* **PROBLEM DESCRIPTION**
Skip all pictures. Write out the data below from its first line through the line that contains "MB().tube([(a, y, .022), (b, y, .022)], .011, 14).box((a".

-------- GIVEN MATERIAL --------

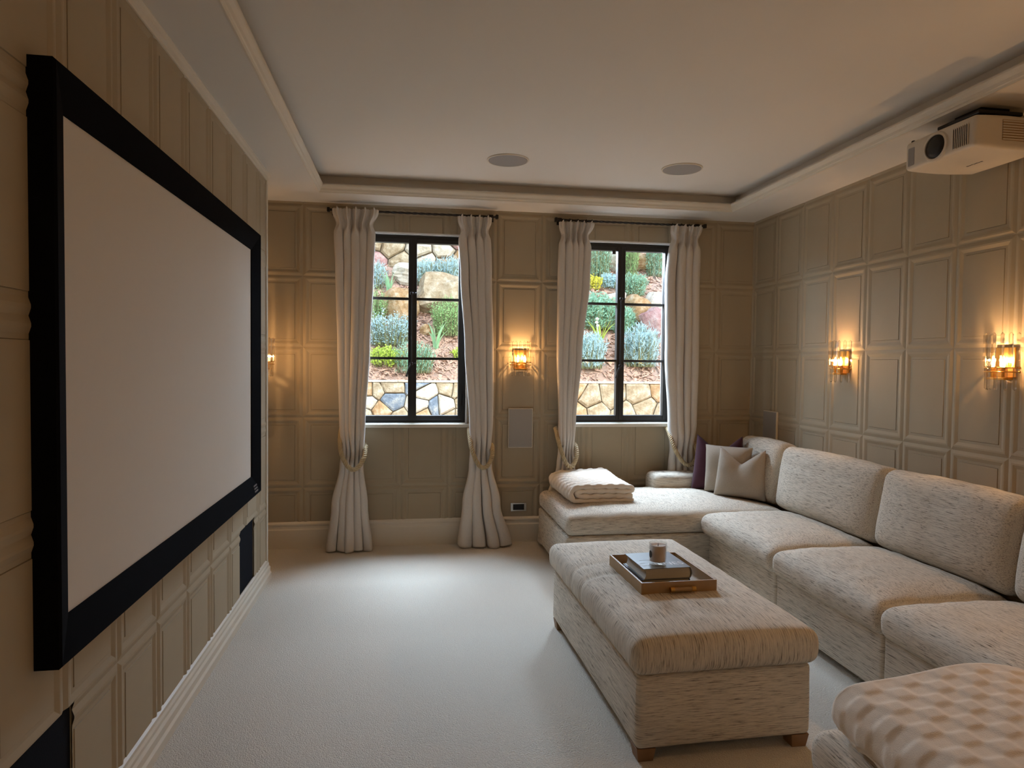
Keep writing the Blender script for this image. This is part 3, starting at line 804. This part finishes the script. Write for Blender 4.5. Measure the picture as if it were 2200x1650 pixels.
# tray on the ottoman
TZ = .503
tray = thing('serving_tray', 'bronze-brown rectangular serving tray with bar handles on the ottoman', 'tray', (1.180, 2.985, TZ - .004), R(1.0))
MB().box(-.170, .170, -.215, .215, 0, .008).obj('tray_base', 'traywood', tray)
th = .009; hh = .052
MB().box(-.175, -.175 + th, -.22, .22, 0, hh).obj('tray_side', 'traywood', tray, bevel=.001)
MB().box(.175 - th, .175, -.22, .22, 0, hh).obj('tray_side', 'traywood', tray, bevel=.001)
MB().box(-.175 + th, .175 - th, -.22, -.22 + th, 0, hh).obj('tray_side', 'traywood', tray, bevel=.001)
MB().box(-.175 + th, .175 - th, .22 - th, .22, 0, hh).obj('tray_side', 'traywood', tray, bevel=.001)
for s in (-1, 1):
    y = s * .234
    hd = MB().tube([(-.040, y, .022), (.060, y, .022)], .0095, 14).obj('handle', 'traywood', tray, smooth=False)
    for a, b in ((-.048, -.030), (.050, .068)):
        MB().tube([(a, y, .022), (b, y, .022)], .011, 14).box((a + b) / 2 - .004, (a + b) / 2 + .004, min(y, y - s * .014), max(y, y - s * .014), .016, .028).obj('brass_cap', 'brass', hd)

# books and candle
def book(label, mat, x0, x1, y0, y1, z, h, rot, group='books in the tray'):
    t = thing('book', label, 'book', ((x0 + x1) / 2, (y0 + y1) / 2, z), rot, group)
    w, d = (x1 - x0) / 2, (y1 - y0) / 2; c = .0025
    bow = min(.008, h * .2)
    pr = []
    for i in range(7):
        q = -1 + i / 3; pr.append((w - .004 + bow * (1 - q * q) * .6, h / 2 + (h / 2 - c) * q))
    for i in range(7):
        q = 1 - i / 3; pr.append((-w + .006 + bow * (1 - q * q), h / 2 + (h / 2 - c) * q))
    MB().prism(pr, 'y', -d + .005, d - .005).obj('pages', 'page', t)
    cv = MB().box(-w, w - .002, -d, d, 0, c).box(-w, w - .002, -d, d, h - c, h)
    sp = []
    for i in range(9):
        q = -1 + i / 4; sp.append((w - .002 + bow * (1 - q * q), h / 2 + h / 2 * q))
    for i in range(9):
        q = 1 - i / 4; sp.append((w - .004 + bow * (1 - q * q) * .8, h / 2 + (h / 2 - .001) * q))
    cv.prism(sp, 'y', -d, d)
    o = cv.obj('cover', mat, t)
    return t, o
bx0, bx1, by0, by1 = 1.047, 1.272, 2.852, 3.100
zb = TZ + .004
book('slim plum-coloured book at the bottom of the pile in the tray', 'book_plum', bx0 - .012, bx1 - .006, by0 - .002, by1 + .006, zb, .014, R(1))
book('slim dark grey book in the middle of the pile in the tray', 'book_dark', bx0 - .008, bx1 - .002, by0, by1 + .002, zb + .0143, .013, R(.4))
bk, cov = book('thick grey book with a photograph cover on top of the pile', 'book_grey', bx0, bx1, by0, by1, zb + .0276, .050, R(1.5))
text_mesh('CANNES', 'title', .056, 'letter', cov, Matrix.Translation((-.006, -.062, .0504)), .0003)
MB().box(-.085, .02, .0, .0015, .0501, .0506).obj('cover_line', 'letter', cov)
bt = zb + .0276 + .050
cd = thing('candle', 'beige scented candle in a clear glass tumbler on the book pile', 'candle', (1.137, 2.905, bt + .0008))
gl = []
MB().lathe([(.001, 0), (.036, 0), (.0385, .004), (.040, .100), (.0375, .1005), (.0362, .016), (.001, .014)], n=32).obj('glass', 'tumbler', cd, smooth=True)
MB().lathe([(.001, .018), (.033, .018), (.0345, .022), (.0358, .092), (.030, .088), (.012, .085), (.001, .085)], n=32).obj('wax', 'wax', cd, smooth=True)
MB().tube([(0, 0, .085), (.001, 0, .097)], .0013, 6).obj('wick', 'wick', cd)
lb = []
m = MB()
for i in range(9):
    for j in range(9):
        u, vv = -1 + i / 4, -1 + j / 4
        k = sqrt(max(0, 1 - vv * vv))
        a = pi + .22 + u * k * .28
        lb.append((.0404 * cos(a), .0404 * sin(a), .052 + vv * .018))
for i in range(8):
    for j in range(8): m.f.append((i * 9 + j, i * 9 + j + 1, i * 9 + j + 10, i * 9 + j + 9))
m.v = lb; lo = m.obj('label_band', 'book_dark', cd, smooth=True)

# ---------------------------------------------------------------- throw pillows
def pillow(label, mat, w, h, th, loc, rz, lean, dip, seed, ear=1.0, roll=0, group='pillows at the corner of the sofa'):
    n = 30; v = []; f = []
    for side in (1, -1):
        for i in range(n + 1):
            for j in range(n + 1):
                a, b = -1 + 2 * i / n, -1 + 2 * j / n
                e = max(0, (1 - a ** 4)) * max(0, (1 - b ** 4))
                t = th / 2 * e ** .55
                pin = 1 - .07 * (1 - abs(b) ** 2) * abs(a) ** 3
                x = a * w / 2 * pin * (1 - .05 * (1 - a * a) * 0)
                z = b * h / 2 * (1 - .07 * (1 - a * a) * (1 if b < 0 else 0.4))
                up = max(0, (b + 1) / 2) ** 2.2
                z -= dip * (1 - abs(a)) ** 1.15 * up
                x += -a * .10 * w * up * dip / .1 * .6
                t *= 1 - .25 * exp(-(a / .3) ** 2) * up * (dip > .02)
                y = side * t + .004 * noise.noise(Vector((x * 9, z * 9, seed))) * e
                y += .02 * up * exp(-(a / .5) ** 2) * (dip > .02)
                v.append((x, y, z + h / 2))
    m = n + 1
    for s in (0, 1):
        for i in range(n):
            for j in range(n):
                q = s * m * m + i * m + j
                f.append((q, q + 1, q + m + 1, q + m) if s == 0 else (q, q + m, q + m + 1, q + 1))
    me = MB().add(v, f)
    o = me.obj('pillow', mat, None, smooth=True, fix=False)
    bm = bmesh.new(); bm.from_mesh(o.data); bmesh.ops.remove_doubles(bm, verts=bm.verts, dist=1e-4); bmesh.ops.recalc_face_normals(bm, faces=bm.faces); bm.to_mesh(o.data); bm.free()
    o.location = loc; o.rotation_euler = (Matrix.Rotation(rz, 3, 'Z') @ Matrix.Rotation(-lean, 3, 'X') @ Matrix.Rotation(roll, 3, 'Y')).to_euler()
    return tag(o, label, 'pillow', group)
pillow('dark aubergine velvet pillow with pointed corners, behind the two beige ones', 'velvet', .43, .455, .15, (2.475, 5.055, .478), R(-30), R(8), .15, 1)
pillow('plain oatmeal pillow with a rounded top squeezed between the purple and front pillow', 'boucle', .37, .38, .19, (2.490, 4.935, .482), R(-44), R(4), .0, 2)
pillow('oatmeal linen pillow with chopped top standing in front of the others', 'boucle', .40, .385, .17, (2.505, 4.765, .480), R(-44), R(10), .115, 3)

# ---------------------------------------------------------------- folded throws
def throw(label, path, width, loc, rz, seed, cell=(.042, .042), relief=.0085, thick=.026, taper=0.0, lift=None):
    """a quilted blanket folded along `path` (local x,z), `width` along local y"""
    P = catmull([(p[0], 0, p[1]) for p in path], 26)
    # resample evenly
    acc = [0]
    for a, b in zip(P, P[1:]): acc.append(acc[-1] + (b - a).length)
    L = acc[-1]; ns = int(L / .0055); ny = int(width / .0055); S = []
    k = 0
    for i in range(ns + 1):
        t = L * i / ns
        while k < len(acc) - 2 and acc[k + 1] < t: k += 1
        u = (t - acc[k]) / max(1e-9, acc[k + 1] - acc[k]); S.append(P[k].lerp(P[k + 1], u))
    N = []
    for i in range(ns + 1):
        d = (S[min(i + 1, ns)] - S[max(0, i - 1)]).normalized(); N.append(Vector((-d.z, 0, d.x)))
    def h(s, y):
        a, b = s / cell[1], y / cell[0]
        ia, ib = math.floor(a), math.floor(b); fa, fb = a - ia, b - ib
        def st(q): q = max(0, min(1, q)); return q * q * (3 - 2 * q)
        e = st(min(fa, 1 - fa) / .16) * st(min(fb, 1 - fb) / .16)
        return (.5 + .4 * e) if (ia + ib) % 2 else (.5 - .32 * e)
    v = []; f = []
    for side in (1, -1):
        for i in range(ns + 1):
            for j in range(ny + 1):
                y = -width / 2 + width * j / ny
                edge = min(j, ny - j) / ny
                r = thick / 2 * (1 - (.6 if edge == 0 else 0)) + (relief * h(L * i / ns, y) if side > 0 or True else 0) * (1 if 0 < j < ny else .3)
                p = S[i] + N[i] * side * r
                w = .008 * noise.noise(Vector((i * .022, y * 6, seed)))
                zl = lift(p.x, y) * (.3 + .7 * min(1, max(0, p.z) / .08)) if lift else 0
                v.append((p.x + w, y + .012 * noise.noise(Vector((S[i].x * 3, S[i].z * 16, seed + 3))), max(.003, p.z + w * .5 + zl)))
    m = (ns + 1) * (ny + 1)
    for s in (0, 1):
        for i in range(ns):
            for j in range(ny):
                q = s * m + i * (ny + 1) + j
                f.append((q, q + 1, q + ny + 2, q + ny + 1) if s == 0 else (q, q + ny + 1, q + ny + 2, q + 1))
    for i in range(ns):
        for j in (0, ny):
            q = i * (ny + 1) + j; f.append((q, q + ny + 1, q + m + ny + 1, q + m))
    for j in range(ny):
        for i in (0, ns):
            q = i * (ny + 1) + j; f.append((q, q + 1, q + m + 1, q + m))
    o = MB().add(v, f).obj('folded_throw', 'throw', None, smooth=True)
    o.location = loc; o.rotation_euler = (0, 0, rz)
    return tag(o, label, 'blanket', 'folded quilted throws')
# layers: bottom sheet -> left fold -> top sheet -> right curl -> inner layers
pA = [(.238, .014), (.05, .014), (-.18, .015), (-.222, .032), (-.232, .065), (-.212, .100), (-.16, .117), (0, .120), (.17, .117), (.214, .110), (.226, .098), (.205, .084), (.05, .086), (-.15, .085), (-.186, .068), (-.15, .050), (.05, .050), (.232, .048)]
throw('ivory quilted throw folded on the far chaise beside the window', pA, .66, (1.405, 5.035, .484), R(1), 5, lift=lambda x, y: .022 * max(0, y / .33) * max(0, (x + .1) / .3))
pB = [(.34, .014), (.05, .014), (-.25, .015), (-.292, .034), (-.305, .068), (-.285, .104), (-.22, .124), (0, .130), (.22, .128), (.276, .116), (.29, .102), (.26, .088), (.05, .091), (-.20, .088), (-.24, .070), (-.20, .052), (.05, .052), (.31, .050)]
throw('ivory quilted throw folded on the near chaise in the bottom right corner', pB, .66, (1.485, 1.350, .474), R(-2), 9, cell=(.054, .054), relief=.0070, lift=lambda x, y: .034 * exp(-((x - .10) / .2) ** 2))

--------

* **THE OUTPUT**
Keep writing the Blender script for this image. This is part 3, starting at line 804. This part finishes the script. Write for Blender 4.5. Measure the picture as if it were 2200x1650 pixels.
# tray on the ottoman
TZ = .503
tray = thing('serving_tray', 'bronze-brown rectangular serving tray with bar handles on the ottoman', 'tray', (1.180, 2.985, TZ - .004), R(1.0))
MB().box(-.170, .170, -.215, .215, 0, .008).obj('tray_base', 'traywood', tray)
th = .009; hh = .052
MB().box(-.175, -.175 + th, -.22, .22, 0, hh).obj('tray_side', 'traywood', tray, bevel=.001)
MB().box(.175 - th, .175, -.22, .22, 0, hh).obj('tray_side', 'traywood', tray, bevel=.001)
MB().box(-.175 + th, .175 - th, -.22, -.22 + th, 0, hh).obj('tray_side', 'traywood', tray, bevel=.001)
MB().box(-.175 + th, .175 - th, .22 - th, .22, 0, hh).obj('tray_side', 'traywood', tray, bevel=.001)
for s in (-1, 1):
    y = s * .234
    hd = MB().tube([(-.040, y, .022), (.060, y, .022)], .0095, 14).obj('handle', 'traywood', tray, smooth=False)
    for a, b in ((-.048, -.030), (.050, .068)):
        MB().tube([(a, y, .022), (b, y, .022)], .011, 14).box((a + b) / 2 - .004, (a + b) / 2 + .004, min(y, y - s * .014), max(y, y - s * .014), .016, .028).obj('brass_cap', 'brass', hd)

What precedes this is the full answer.